--- Excerpted records ---
________________________________________

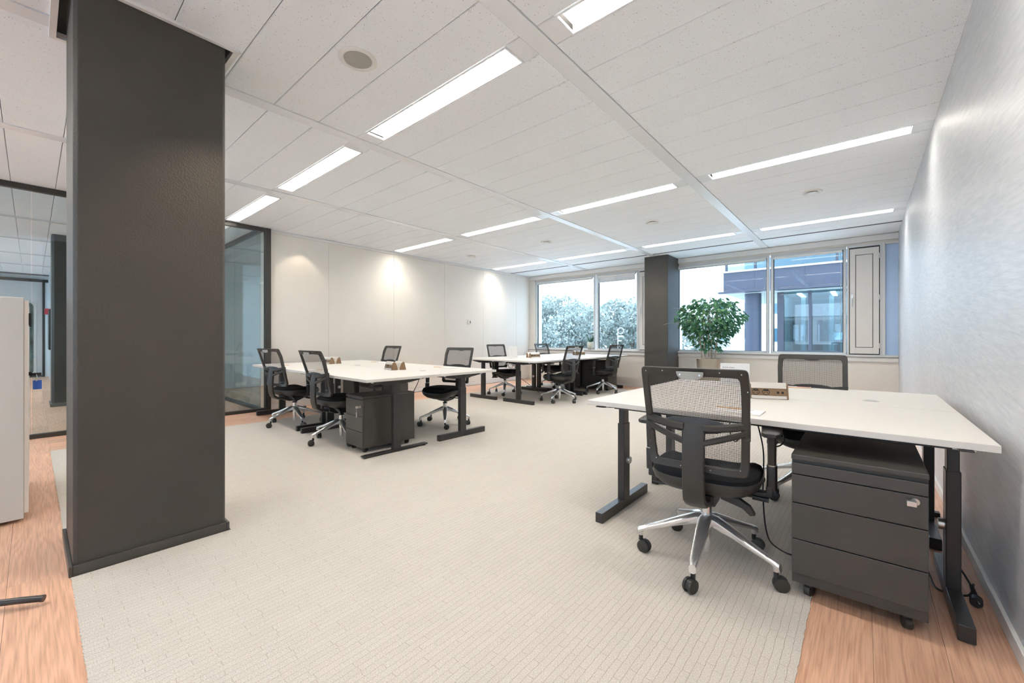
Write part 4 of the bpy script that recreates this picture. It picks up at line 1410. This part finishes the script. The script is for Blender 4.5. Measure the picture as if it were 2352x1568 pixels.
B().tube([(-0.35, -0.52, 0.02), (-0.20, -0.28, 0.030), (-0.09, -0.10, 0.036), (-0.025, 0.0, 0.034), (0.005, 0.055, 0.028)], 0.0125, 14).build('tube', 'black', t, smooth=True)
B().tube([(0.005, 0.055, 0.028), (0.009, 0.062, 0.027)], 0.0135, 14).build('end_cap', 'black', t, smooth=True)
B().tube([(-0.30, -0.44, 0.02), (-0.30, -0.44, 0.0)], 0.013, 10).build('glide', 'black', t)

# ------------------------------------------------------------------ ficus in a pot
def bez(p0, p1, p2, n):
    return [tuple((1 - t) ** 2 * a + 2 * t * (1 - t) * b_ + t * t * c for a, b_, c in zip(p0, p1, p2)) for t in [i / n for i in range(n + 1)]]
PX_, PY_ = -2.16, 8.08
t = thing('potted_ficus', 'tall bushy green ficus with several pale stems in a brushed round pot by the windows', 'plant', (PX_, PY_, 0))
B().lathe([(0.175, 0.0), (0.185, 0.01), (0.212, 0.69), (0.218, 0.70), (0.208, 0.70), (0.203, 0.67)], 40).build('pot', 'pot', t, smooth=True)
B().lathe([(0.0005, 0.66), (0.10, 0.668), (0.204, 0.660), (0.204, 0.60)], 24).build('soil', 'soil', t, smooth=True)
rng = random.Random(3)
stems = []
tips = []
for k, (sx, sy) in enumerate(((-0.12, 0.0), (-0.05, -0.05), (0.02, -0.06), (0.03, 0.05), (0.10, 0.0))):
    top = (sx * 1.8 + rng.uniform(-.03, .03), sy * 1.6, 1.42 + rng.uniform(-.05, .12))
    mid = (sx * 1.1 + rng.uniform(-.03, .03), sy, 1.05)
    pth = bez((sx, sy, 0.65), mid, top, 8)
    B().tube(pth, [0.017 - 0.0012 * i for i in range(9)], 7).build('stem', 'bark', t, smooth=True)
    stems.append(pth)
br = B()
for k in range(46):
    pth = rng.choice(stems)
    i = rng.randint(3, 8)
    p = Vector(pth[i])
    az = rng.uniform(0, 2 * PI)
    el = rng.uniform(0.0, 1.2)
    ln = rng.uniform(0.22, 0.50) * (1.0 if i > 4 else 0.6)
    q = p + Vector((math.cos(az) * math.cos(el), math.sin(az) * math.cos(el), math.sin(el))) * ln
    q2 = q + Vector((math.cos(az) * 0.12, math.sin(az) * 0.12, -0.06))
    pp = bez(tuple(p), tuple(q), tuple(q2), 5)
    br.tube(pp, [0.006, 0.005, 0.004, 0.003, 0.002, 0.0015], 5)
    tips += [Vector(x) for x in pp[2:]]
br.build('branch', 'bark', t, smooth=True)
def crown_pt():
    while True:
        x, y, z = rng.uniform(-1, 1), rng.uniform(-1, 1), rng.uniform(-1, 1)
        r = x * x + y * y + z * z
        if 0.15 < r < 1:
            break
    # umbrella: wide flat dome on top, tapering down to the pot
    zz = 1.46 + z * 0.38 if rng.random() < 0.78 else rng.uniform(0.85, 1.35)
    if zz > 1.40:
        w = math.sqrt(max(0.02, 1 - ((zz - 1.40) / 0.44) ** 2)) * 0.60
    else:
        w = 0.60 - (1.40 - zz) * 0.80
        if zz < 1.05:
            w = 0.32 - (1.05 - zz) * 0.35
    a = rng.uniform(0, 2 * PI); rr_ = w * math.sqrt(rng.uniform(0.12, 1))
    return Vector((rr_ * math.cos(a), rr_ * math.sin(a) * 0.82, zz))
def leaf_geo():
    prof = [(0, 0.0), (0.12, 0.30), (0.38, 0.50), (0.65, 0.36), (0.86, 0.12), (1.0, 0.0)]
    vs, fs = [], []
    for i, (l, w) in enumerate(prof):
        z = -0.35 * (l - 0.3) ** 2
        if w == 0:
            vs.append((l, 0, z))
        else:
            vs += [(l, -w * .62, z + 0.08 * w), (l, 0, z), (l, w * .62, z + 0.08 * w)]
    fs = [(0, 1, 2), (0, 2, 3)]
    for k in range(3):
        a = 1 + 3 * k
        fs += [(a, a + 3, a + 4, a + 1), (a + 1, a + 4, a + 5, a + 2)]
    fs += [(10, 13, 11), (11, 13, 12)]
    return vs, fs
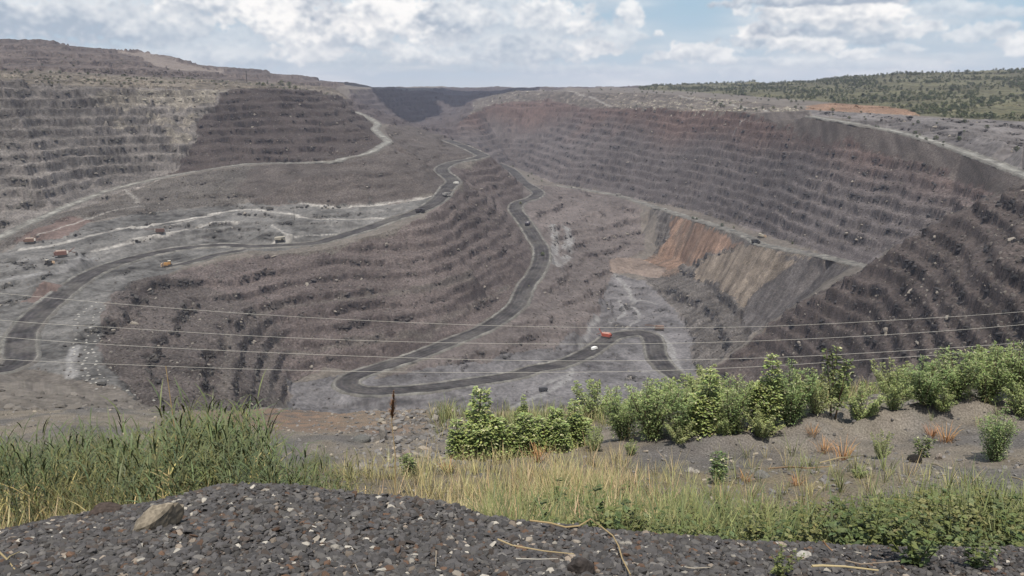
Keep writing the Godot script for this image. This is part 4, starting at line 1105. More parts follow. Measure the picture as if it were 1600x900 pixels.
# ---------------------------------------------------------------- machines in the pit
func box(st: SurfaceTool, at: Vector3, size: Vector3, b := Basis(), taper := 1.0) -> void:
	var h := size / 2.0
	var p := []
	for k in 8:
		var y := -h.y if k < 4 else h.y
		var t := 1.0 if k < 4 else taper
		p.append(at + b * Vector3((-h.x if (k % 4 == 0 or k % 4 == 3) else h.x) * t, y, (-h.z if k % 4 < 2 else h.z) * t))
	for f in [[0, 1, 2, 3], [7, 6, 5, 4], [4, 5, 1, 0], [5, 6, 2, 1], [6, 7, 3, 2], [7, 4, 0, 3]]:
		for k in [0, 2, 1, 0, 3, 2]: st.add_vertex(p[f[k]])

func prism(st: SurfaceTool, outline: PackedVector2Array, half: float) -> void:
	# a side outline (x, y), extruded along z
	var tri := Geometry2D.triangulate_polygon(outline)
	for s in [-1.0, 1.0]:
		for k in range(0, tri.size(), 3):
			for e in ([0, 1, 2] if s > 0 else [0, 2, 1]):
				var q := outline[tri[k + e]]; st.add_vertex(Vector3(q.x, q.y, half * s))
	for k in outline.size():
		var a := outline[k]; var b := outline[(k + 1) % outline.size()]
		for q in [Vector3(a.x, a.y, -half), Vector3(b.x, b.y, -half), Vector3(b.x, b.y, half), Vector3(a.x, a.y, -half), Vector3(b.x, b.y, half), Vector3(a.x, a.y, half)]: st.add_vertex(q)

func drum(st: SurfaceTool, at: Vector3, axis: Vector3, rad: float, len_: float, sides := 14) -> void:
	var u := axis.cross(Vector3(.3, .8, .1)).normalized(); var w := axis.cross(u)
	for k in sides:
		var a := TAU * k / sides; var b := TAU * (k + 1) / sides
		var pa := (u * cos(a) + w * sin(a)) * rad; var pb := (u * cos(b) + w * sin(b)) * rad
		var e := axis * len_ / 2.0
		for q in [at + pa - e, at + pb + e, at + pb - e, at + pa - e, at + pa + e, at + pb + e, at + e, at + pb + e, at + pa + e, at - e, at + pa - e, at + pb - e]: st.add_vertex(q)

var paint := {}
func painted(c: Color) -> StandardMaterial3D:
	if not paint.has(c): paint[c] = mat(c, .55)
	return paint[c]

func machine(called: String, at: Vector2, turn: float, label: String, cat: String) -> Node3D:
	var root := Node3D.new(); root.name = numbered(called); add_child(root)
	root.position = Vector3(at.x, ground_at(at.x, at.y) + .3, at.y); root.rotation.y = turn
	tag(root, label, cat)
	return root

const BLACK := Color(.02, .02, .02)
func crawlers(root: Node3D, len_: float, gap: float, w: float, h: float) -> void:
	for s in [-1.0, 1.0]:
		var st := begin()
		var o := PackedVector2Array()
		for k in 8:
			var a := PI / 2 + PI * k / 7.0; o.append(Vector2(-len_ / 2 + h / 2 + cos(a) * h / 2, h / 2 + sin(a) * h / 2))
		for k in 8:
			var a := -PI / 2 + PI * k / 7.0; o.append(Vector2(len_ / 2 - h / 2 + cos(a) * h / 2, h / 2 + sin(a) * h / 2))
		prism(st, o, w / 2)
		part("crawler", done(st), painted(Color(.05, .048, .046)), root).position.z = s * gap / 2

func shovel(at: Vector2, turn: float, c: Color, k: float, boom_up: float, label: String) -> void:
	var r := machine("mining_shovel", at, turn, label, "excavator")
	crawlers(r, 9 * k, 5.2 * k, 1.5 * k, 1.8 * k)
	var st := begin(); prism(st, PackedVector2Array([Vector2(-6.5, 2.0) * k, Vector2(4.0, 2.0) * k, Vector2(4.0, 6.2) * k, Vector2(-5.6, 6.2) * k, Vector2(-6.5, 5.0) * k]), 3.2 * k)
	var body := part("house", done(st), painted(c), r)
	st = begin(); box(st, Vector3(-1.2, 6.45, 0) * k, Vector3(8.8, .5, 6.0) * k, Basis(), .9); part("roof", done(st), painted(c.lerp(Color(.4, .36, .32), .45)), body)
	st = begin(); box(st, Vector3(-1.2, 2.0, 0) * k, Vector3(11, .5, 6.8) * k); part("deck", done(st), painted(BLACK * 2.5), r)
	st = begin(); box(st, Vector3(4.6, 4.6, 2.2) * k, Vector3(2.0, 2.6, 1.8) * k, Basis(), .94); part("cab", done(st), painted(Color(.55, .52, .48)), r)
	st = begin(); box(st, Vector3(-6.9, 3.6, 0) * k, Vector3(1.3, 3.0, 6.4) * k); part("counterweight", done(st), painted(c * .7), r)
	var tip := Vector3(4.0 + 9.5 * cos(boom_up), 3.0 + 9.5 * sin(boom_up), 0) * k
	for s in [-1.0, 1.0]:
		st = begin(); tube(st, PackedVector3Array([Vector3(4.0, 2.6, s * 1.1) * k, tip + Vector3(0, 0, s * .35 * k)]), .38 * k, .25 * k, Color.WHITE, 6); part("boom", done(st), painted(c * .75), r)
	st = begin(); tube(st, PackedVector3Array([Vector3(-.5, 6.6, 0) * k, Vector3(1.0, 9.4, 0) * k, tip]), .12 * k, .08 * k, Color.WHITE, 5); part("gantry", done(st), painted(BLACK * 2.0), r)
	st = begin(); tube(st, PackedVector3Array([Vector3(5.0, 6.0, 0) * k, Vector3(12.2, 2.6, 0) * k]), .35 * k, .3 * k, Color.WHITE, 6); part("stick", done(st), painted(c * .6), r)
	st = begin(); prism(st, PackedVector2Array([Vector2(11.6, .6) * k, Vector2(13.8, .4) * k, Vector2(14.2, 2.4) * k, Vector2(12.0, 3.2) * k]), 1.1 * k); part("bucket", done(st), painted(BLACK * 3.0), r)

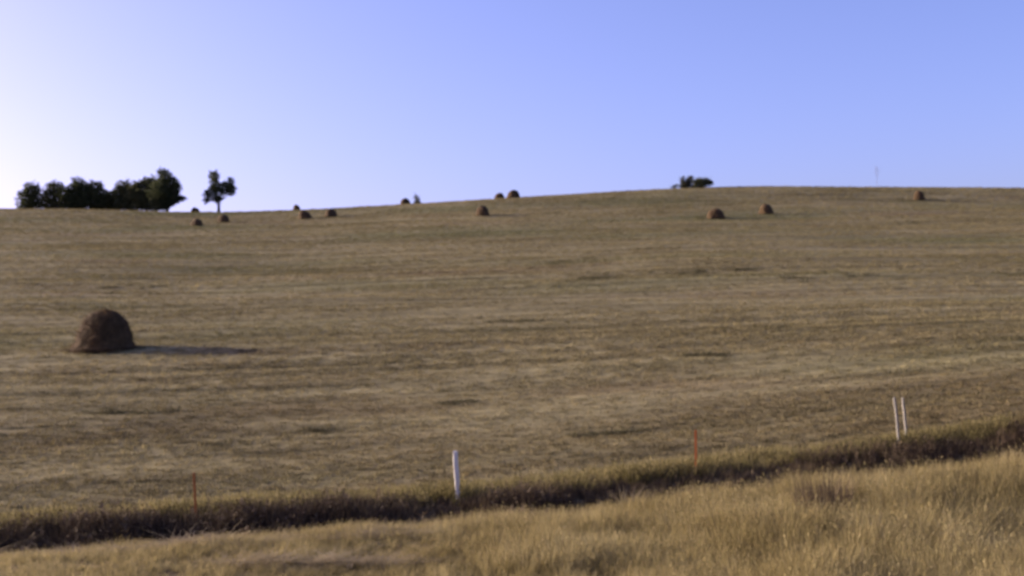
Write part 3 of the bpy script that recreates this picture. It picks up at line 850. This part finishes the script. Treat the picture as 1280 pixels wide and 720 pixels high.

________________________________________

In the records, locate each line holding the string "that" and copy it.

Write part 4 of the bpy script that recreates this picture. It picks up at line 1410. This part finishes the script. The script is for Blender 4.5. Measure the picture as if it were 2352x1568 pixels.
Write part 3 of the bpy script that recreates this picture. It picks up at line 850. This part finishes the script. Treat the picture as 1280 pixels wide and 720 pixels high.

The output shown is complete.